Heather Howell Wright | Bradley Arant Boult Cummings LLP | July 22, 2015
Spring weather systems, such as the storms that have recently produced significant flooding in Texas, frequently create the necessity for restoration and remediation work. In performing such restoration work, it may be necessary to remove and store personal property contained within the physical structure that is being repaired. If you routinely perform such work, it is important to ensure that you have adequate insurance protection in the event any of that stored personal property is damaged.
For example, assume a hypothetical restoration company, Alpha Restoration, Inc., is hired to remediate flood damage to the walls and floors of a warehouse facility for an after-market auto parts manufacturer, APM Co. To complete the repair work, it is necessary to remove the manufacturing equipment from the warehouse. While the equipment is being stored, an Alpha employee negligently throws a cigarette into a trashcan containing paper. The ensuing fire destroys APM’s equipment. APM then asserts a claim against Alpha, and Alpha tenders the claim to its commercial general liability (“CGL”) company. Alpha’s CGL insurer issues a reservation of rights letter and cites the “Care, Custody, or Control Exclusion” in the general liability insurance policy.

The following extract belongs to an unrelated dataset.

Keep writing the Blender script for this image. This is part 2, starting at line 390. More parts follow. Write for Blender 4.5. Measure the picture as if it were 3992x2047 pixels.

Contractors and subcontractors purchase a CGL policy to provide insurance coverage in the event the contractor accidently causes bodily injury or property damage to a third party. Many contractors and subcontractors may not be aware, however, that their CGL policy does not provide coverage for damage to property of a third party while that property is in the “care, custody, or control” of the contractor or subcontractor. Those kinds of damages are usually covered, in a classic construction situation, by a Builder’s Risk policy.
The question that will arise in Alpha’s insurance claim is whether APM’s manufacturing equipment was in Alpha’s “care, custody, or control.” This is a question that may eventually be decided by a court in a lawsuit between Alpha and its insurers. In making this determination, courts will consider whether the property of the third person is “under the supervision of the insured” and is a necessary element of the work the contractor is performing. In some cases, “care, custody, or control” is determined just by physical possession of the property.
How could Alpha ensure that it will have insurance to protect against claims of property damage to property that is in its “care, custody or control” but no longer at the construction site? Depending on the type of the contractor’s operations, there are various policies that should cover the exposure. One option is to inquire as to the availability of an endorsement to the CGL policy that will replace the coverage otherwise removed by the “care, custody, or control” exclusion. In addition, a contractor could purchase a bailee policy, which covers the exposure of holding another’s property. A Builder’s Risk policy will provide coverage for property on which the contractor is performing work – so long as the project is under construction and the other entity’s property is at that site. However, these issues must be considered at the time of considering risks in connection with a particular project. If it is not a part of your company’s usual portfolio of risks, you will want to discuss it with your lawyer or risk manager or broker.